The header shows the assessment name, a status badge, a LOCKED badge when applicable, and buttons for Take a tour of this page, Print, Edit Assessment, and the AI actions menu.

Four headline tiles summarize the portfolio: Accounts Assessed (buildings in scope); Deferred Maintenance (the full numerator — explicit DM plus operational cost signals, not just DM records); Current Replacement Value (the live CRV roll-up); and Portfolio FCI (the live score plus its rating badge).

The Operational Backlog section shows the work-order-derived numerator inputs: Active WO Labor (with open-WO count), Chronic WO Penalty, Trailing-365 Repair Spend (split into inventory, labor, and vendor), Repeated WO Ratio, plus Past PM Work and Past Inspection Work completed in the trailing year.

The Equipment Portfolio Age section shows Past-EUL CRV (counted in the numerator automatically), Average Age vs EUL, Assets out of warranty, and Retired assets (excluded from CRV). The Forward Coverage section shows PMs and inspections scheduled in the next 90 and 365 days — this is what earns the forward-scheduled credit.

The FCI trend chart

The trend chart is a time series of snapshots. It shows the FCI line, a dashed green Target line at the Good threshold, orange dashed Formula change markers, and optional customer-defined regulatory deadline lines (managed under Edit annotations). Hover any point for its date, score, rating, and a backfilled tag.

Points come from two places. A daily job records today's snapshot for each active assessment. Backfill history reconstructs the past: it walks calendar-quarter ends from the assessment's Start Date to today and writes one snapshot per quarter, overwriting points in place so there are no duplicates.

What reconstructed means is the critical caveat. A backfilled point rebuilds the world as of that date — only equipment in service (with a replacement cost) by that date counts in the denominator, and only DM items and work orders open on that date count in the numerator — but it uses today's data and today's formula. The system does not keep a memory of what the records looked like back then.

Two consequences follow. First, points recompute from current records: if you add replacement costs to 500 assets today and re-run backfill, history is redrawn against the newly priced portfolio, which keeps history comparable with today. Second, early spikes are usually data-coverage artifacts: if the chart shows a dramatic historical mountain, hover the points — when the replacement value there is far smaller than today's, the spike means real repair spend divided by the small priced portion of the portfolio, not that buildings deteriorated and recovered.

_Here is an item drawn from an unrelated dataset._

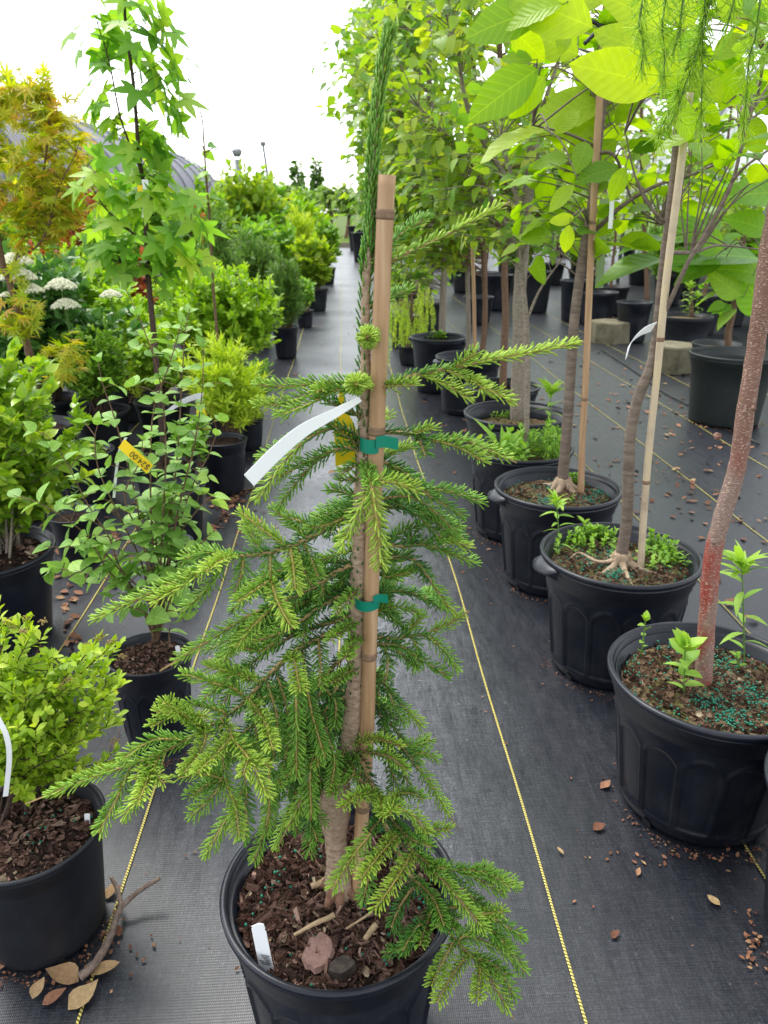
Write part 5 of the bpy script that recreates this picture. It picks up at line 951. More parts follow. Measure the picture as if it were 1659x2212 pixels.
big_leaves(t2, [(1425, 185, 1272, 140, 1.62, -.05, .1, .95), (1420, 200, 1310, 110, 1.75, 0, 0, .8), (1480, 190, 1380, 60, 1.7, 0, 0, .7), (1400, 180, 1490, 100, 1.75, 0, .2, .75), (1440, 60, 1330, -20, 1.65, -.03, .3, .9), (1500, 60, 1420, -40, 1.7, 0, .2, .8), (1440, 215, 1520, 290, 1.75, 0, .4, .4), (1540, 130, 1620, 60, 1.7, 0, .2, .6), (1560, 220, 1500, 150, 1.75, 0, .1, .7), (1600, 130, 1560, 230, 1.75, 0, 0, .45), (1620, 100, 1659, 10, 1.7, 0, 0, .5), (1540, 290, 1430, 285, 1.8, 0, .7, .6), (1600, 250, 1659, 330, 1.8, 0, .2, .6), (1560, 50, 1640, -20, 1.7, 0, .1, .65)])
# lower tier of large oval leaves
big_leaves(t2, [(1640, 560, 1455, 520, 2.6, 0, .7, .35), (1560, 480, 1452, 500, 2.7, 0, .5, .35), (1440, 515, 1340, 520, 2.65, 0, .85, .35), (1560, 540, 1490, 500, 2.6, 0, .2, .6), (1659, 500, 1580, 460, 2.6, 0, .4, .6), (1560, 560, 1460, 590, 2.6, 0, .6, .4), (1430, 560, 1290, 580, 2.6, 0, .8, .55), (1659, 600, 1560, 560, 2.6, 0, .5, .7), (1520, 575, 1420, 545, 2.6, 0, .5, .4), (1700, 420, 1570, 400, 2.6, 0, .5, .55), (1600, 640, 1540, 590, 2.6, 0, .2, .7), (1659, 680, 1600, 590, 2.6, 0, 0, .5)], 'big_leaf', tpl=leafT(ovate, 8, .2, .3, .36))
cane('bamboo_cane', [q(1383, 1232, -.02), q(1393, 1080, -.02), q(1403, 960, -.02), q(1420, 800, -.02), q(1440, 600, -.02), q(1468, 380, -.02), (q(1490, 200, -.02))], (.0092, .0086), 'cane2', 'yellow bamboo cane crossing behind the crooked magnolia', (.22, .56), 'bamboo canes')
q = sW(b3[1]-.04)
cane('bamboo_cane', [q(1254, 1085), q(1258, 950), (q(1266, 800)), q(1272, 650), q(1280, 480), q(1290, 300), q(1302, 120), q(1310, 0), q(1314, -60)], (.0108, .0100), 'cane', 'tall brown cane beside the straight magnolia, black tie at its top', (.2, .5), 'bamboo canes')
tk = thing('strap_tie', tuple(q(1305, 55)), 'black rubber strap tied round the top of the tall brown cane', 'plant tie'); mb = MB()
for pts in ([(1280, 45), (1300, 56), (1330, 60)], [(1300, 55), (1282, 75), (1262, 95)], [(1300, 30), (1340, 20), (1345, 40), (1318, 48), (1300, 38)], [(1262, 48), (1280, 46), (1300, 60)], [(1335, 55), (1355, 70), (1350, 58)]): mb.tube(spline([q(x, y, -.02) for x, y in pts], 5), .0055, 7)
put(mb, 'strap', M['tie'], tk)
mb = MB(); c_ = q(1308, 75); mb.lathe([(.0125, c_[2]-.008), (.0128, c_[2]), (.0125, c_[2]+.008)], 24, c=(c_[0], c_[1])); e_ = q(1322, 72); V = [c_+A(.01, -.012, -.007), e_+A(0, -.014, -.009), e_+A(.002, -.014, .006), c_+A(.01, -.012, .006)]; mb.add(V, np.array([[0, 1, 2, 3]])); o = mb.build('tie_tape', M['tape']); meta(o, 'green tape just below the black strap on the tall brown cane', 'plant tie')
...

Orange Formula change markers appear wherever two consecutive snapshots were stored under different calculation settings, so values on either side aren't directly comparable. Use Recalculate with current formula to re-score every point under today's settings without altering stored history; running Backfill history makes that permanent for the quarterly points.

Buildings and deferred maintenance

The Buildings section shows Accounts by Condition Rating (a count of buildings per rating band) and an Account FCI Details table with per-building FCI Score, Deferred Maintenance, and CRV. The table is sortable, filterable, and CSV-exportable, and clicking a building opens its record and a breakdown of its equipment, DM items, PM schedules, work orders, and inspection schedules.

Two behaviors are worth understanding. Per-building FCI is textbook DM divided by CRV only — it counts explicit DM items against that building's priced equipment and does not include the operational signals or multipliers.

A customer with no DM records will see every building at 0.0% while the portfolio headline shows a nonzero score; both are correct, because they answer different questions. And an N/A row means the building has no equipment with a replacement cost, so there is nothing to divide by — entering Estimated Replacement Cost on that building's assets fixes it.

Deferred maintenance items are the explicit backlog register. Each has an estimated cost, a status (open, in progress, deferred, or resolved), and is pinned to exactly one of an equipment asset, a location, or a building. Unresolved items feed the numerator at the assessment's explicit-DM weight, and resolving an item removes it from the score. With the DM-aging factor on, an item's cost inflates the longer it stays unresolved.